[start of Provided data]
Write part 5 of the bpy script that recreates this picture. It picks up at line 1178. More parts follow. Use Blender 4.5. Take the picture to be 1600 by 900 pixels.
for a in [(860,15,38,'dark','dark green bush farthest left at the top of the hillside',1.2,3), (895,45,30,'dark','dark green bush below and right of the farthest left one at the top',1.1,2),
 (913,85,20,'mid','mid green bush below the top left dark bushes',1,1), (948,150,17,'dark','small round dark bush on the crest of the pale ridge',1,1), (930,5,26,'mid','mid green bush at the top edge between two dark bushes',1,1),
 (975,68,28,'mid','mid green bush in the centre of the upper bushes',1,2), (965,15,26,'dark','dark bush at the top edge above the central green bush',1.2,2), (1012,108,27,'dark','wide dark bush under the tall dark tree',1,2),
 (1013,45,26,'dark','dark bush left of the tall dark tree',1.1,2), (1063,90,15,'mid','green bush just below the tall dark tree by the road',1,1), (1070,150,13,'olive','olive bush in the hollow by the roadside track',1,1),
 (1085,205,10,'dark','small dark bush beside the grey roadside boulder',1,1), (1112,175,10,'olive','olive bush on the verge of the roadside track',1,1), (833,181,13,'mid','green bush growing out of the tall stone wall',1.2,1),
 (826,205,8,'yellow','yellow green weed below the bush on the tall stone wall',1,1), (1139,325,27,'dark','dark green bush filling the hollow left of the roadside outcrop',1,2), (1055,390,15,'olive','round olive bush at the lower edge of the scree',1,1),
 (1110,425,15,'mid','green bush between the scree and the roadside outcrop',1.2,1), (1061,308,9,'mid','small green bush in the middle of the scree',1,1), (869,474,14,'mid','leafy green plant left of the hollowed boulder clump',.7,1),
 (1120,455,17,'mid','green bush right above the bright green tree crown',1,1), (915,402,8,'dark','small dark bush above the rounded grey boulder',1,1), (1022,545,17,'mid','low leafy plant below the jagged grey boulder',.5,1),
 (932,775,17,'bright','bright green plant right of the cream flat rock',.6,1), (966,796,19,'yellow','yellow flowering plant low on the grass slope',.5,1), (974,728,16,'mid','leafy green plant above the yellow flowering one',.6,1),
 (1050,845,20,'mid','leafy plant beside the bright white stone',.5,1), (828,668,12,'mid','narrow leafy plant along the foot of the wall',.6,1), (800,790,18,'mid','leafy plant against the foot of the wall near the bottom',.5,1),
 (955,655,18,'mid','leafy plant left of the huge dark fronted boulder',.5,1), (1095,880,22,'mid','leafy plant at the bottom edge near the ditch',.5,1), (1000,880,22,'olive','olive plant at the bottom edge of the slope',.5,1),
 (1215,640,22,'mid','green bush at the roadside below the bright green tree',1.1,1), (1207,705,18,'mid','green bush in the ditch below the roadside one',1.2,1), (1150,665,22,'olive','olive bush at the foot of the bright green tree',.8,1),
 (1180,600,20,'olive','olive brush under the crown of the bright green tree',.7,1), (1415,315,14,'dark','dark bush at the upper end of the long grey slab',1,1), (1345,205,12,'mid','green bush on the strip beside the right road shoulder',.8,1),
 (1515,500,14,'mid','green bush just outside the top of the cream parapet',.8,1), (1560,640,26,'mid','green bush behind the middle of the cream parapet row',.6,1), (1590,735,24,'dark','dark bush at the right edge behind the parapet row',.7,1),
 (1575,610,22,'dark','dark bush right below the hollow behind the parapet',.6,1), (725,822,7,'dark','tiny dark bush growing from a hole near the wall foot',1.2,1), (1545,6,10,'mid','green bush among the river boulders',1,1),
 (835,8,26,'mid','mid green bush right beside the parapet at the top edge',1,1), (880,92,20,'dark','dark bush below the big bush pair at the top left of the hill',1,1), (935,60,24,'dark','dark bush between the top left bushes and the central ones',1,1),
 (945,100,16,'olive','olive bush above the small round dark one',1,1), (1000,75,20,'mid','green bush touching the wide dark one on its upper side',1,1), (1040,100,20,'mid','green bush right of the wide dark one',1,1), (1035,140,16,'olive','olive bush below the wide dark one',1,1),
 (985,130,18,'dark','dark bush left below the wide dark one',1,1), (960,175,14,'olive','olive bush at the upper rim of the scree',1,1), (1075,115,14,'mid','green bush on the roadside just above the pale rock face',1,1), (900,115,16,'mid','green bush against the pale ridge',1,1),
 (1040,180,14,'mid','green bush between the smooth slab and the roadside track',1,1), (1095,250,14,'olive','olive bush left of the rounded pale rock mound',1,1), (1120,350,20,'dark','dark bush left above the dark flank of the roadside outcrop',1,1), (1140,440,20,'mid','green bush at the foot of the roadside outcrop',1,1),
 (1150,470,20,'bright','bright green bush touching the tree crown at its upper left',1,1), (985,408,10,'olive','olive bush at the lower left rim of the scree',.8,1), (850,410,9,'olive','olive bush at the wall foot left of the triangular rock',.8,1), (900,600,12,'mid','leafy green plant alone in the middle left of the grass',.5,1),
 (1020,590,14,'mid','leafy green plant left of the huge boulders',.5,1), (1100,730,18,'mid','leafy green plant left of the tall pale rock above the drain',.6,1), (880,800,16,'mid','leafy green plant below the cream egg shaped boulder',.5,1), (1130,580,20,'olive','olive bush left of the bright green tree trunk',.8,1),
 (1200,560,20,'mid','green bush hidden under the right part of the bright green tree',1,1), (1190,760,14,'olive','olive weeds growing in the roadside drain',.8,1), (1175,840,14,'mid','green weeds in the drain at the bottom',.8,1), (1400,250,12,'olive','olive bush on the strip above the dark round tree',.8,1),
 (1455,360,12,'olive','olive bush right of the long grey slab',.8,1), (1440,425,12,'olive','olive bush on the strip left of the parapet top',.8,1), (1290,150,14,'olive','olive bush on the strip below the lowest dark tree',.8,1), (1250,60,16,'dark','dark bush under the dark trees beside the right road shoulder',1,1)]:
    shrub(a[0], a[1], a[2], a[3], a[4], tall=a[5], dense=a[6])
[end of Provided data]
Exercise objective |
Return every line exactly.

Reply |
Write part 5 of the bpy script that recreates this picture. It picks up at line 1178. More parts follow. Use Blender 4.5. Take the picture to be 1600 by 900 pixels.
for a in [(860,15,38,'dark','dark green bush farthest left at the top of the hillside',1.2,3), (895,45,30,'dark','dark green bush below and right of the farthest left one at the top',1.1,2),
 (913,85,20,'mid','mid green bush below the top left dark bushes',1,1), (948,150,17,'dark','small round dark bush on the crest of the pale ridge',1,1), (930,5,26,'mid','mid green bush at the top edge between two dark bushes',1,1),
 (975,68,28,'mid','mid green bush in the centre of the upper bushes',1,2), (965,15,26,'dark','dark bush at the top edge above the central green bush',1.2,2), (1012,108,27,'dark','wide dark bush under the tall dark tree',1,2),
 (1013,45,26,'dark','dark bush left of the tall dark tree',1.1,2), (1063,90,15,'mid','green bush just below the tall dark tree by the road',1,1), (1070,150,13,'olive','olive bush in the hollow by the roadside track',1,1),
 (1085,205,10,'dark','small dark bush beside the grey roadside boulder',1,1), (1112,175,10,'olive','olive bush on the verge of the roadside track',1,1), (833,181,13,'mid','green bush growing out of the tall stone wall',1.2,1),
 (826,205,8,'yellow','yellow green weed below the bush on the tall stone wall',1,1), (1139,325,27,'dark','dark green bush filling the hollow left of the roadside outcrop',1,2), (1055,390,15,'olive','round olive bush at the lower edge of the scree',1,1),
 (1110,425,15,'mid','green bush between the scree and the roadside outcrop',1.2,1), (1061,308,9,'mid','small green bush in the middle of the scree',1,1), (869,474,14,'mid','leafy green plant left of the hollowed boulder clump',.7,1),
 (1120,455,17,'mid','green bush right above the bright green tree crown',1,1), (915,402,8,'dark','small dark bush above the rounded grey boulder',1,1), (1022,545,17,'mid','low leafy plant below the jagged grey boulder',.5,1),
 (932,775,17,'bright','bright green plant right of the cream flat rock',.6,1), (966,796,19,'yellow','yellow flowering plant low on the grass slope',.5,1), (974,728,16,'mid','leafy green plant above the yellow flowering one',.6,1),
 (1050,845,20,'mid','leafy plant beside the bright white stone',.5,1), (828,668,12,'mid','narrow leafy plant along the foot of the wall',.6,1), (800,790,18,'mid','leafy plant against the foot of the wall near the bottom',.5,1),
 (955,655,18,'mid','leafy plant left of the huge dark fronted boulder',.5,1), (1095,880,22,'mid','leafy plant at the bottom edge near the ditch',.5,1), (1000,880,22,'olive','olive plant at the bottom edge of the slope',.5,1),
 (1215,640,22,'mid','green bush at the roadside below the bright green tree',1.1,1), (1207,705,18,'mid','green bush in the ditch below the roadside one',1.2,1), (1150,665,22,'olive','olive bush at the foot of the bright green tree',.8,1),
 (1180,600,20,'olive','olive brush under the crown of the bright green tree',.7,1), (1415,315,14,'dark','dark bush at the upper end of the long grey slab',1,1), (1345,205,12,'mid','green bush on the strip beside the right road shoulder',.8,1),
 (1515,500,14,'mid','green bush just outside the top of the cream parapet',.8,1), (1560,640,26,'mid','green bush behind the middle of the cream parapet row',.6,1), (1590,735,24,'dark','dark bush at the right edge behind the parapet row',.7,1),
 (1575,610,22,'dark','dark bush right below the hollow behind the parapet',.6,1), (725,822,7,'dark','tiny dark bush growing from a hole near the wall foot',1.2,1), (1545,6,10,'mid','green bush among the river boulders',1,1),
 (835,8,26,'mid','mid green bush right beside the parapet at the top edge',1,1), (880,92,20,'dark','dark bush below the big bush pair at the top left of the hill',1,1), (935,60,24,'dark','dark bush between the top left bushes and the central ones',1,1),
 (945,100,16,'olive','olive bush above the small round dark one',1,1), (1000,75,20,'mid','green bush touching the wide dark one on its upper side',1,1), (1040,100,20,'mid','green bush right of the wide dark one',1,1), (1035,140,16,'olive','olive bush below the wide dark one',1,1),
 (985,130,18,'dark','dark bush left below the wide dark one',1,1), (960,175,14,'olive','olive bush at the upper rim of the scree',1,1), (1075,115,14,'mid','green bush on the roadside just above the pale rock face',1,1), (900,115,16,'mid','green bush against the pale ridge',1,1),
 (1040,180,14,'mid','green bush between the smooth slab and the roadside track',1,1), (1095,250,14,'olive','olive bush left of the rounded pale rock mound',1,1), (1120,350,20,'dark','dark bush left above the dark flank of the roadside outcrop',1,1), (1140,440,20,'mid','green bush at the foot of the roadside outcrop',1,1),
 (1150,470,20,'bright','bright green bush touching the tree crown at its upper left',1,1), (985,408,10,'olive','olive bush at the lower left rim of the scree',.8,1), (850,410,9,'olive','olive bush at the wall foot left of the triangular rock',.8,1), (900,600,12,'mid','leafy green plant alone in the middle left of the grass',.5,1),
 (1020,590,14,'mid','leafy green plant left of the huge boulders',.5,1), (1100,730,18,'mid','leafy green plant left of the tall pale rock above the drain',.6,1), (880,800,16,'mid','leafy green plant below the cream egg shaped boulder',.5,1), (1130,580,20,'olive','olive bush left of the bright green tree trunk',.8,1),
 (1200,560,20,'mid','green bush hidden under the right part of the bright green tree',1,1), (1190,760,14,'olive','olive weeds growing in the roadside drain',.8,1), (1175,840,14,'mid','green weeds in the drain at the bottom',.8,1), (1400,250,12,'olive','olive bush on the strip above the dark round tree',.8,1),
 (1455,360,12,'olive','olive bush right of the long grey slab',.8,1), (1440,425,12,'olive','olive bush on the strip left of the parapet top',.8,1), (1290,150,14,'olive','olive bush on the strip below the lowest dark tree',.8,1), (1250,60,16,'dark','dark bush under the dark trees beside the right road shoulder',1,1)]:
    shrub(a[0], a[1], a[2], a[3], a[4], tall=a[5], dense=a[6])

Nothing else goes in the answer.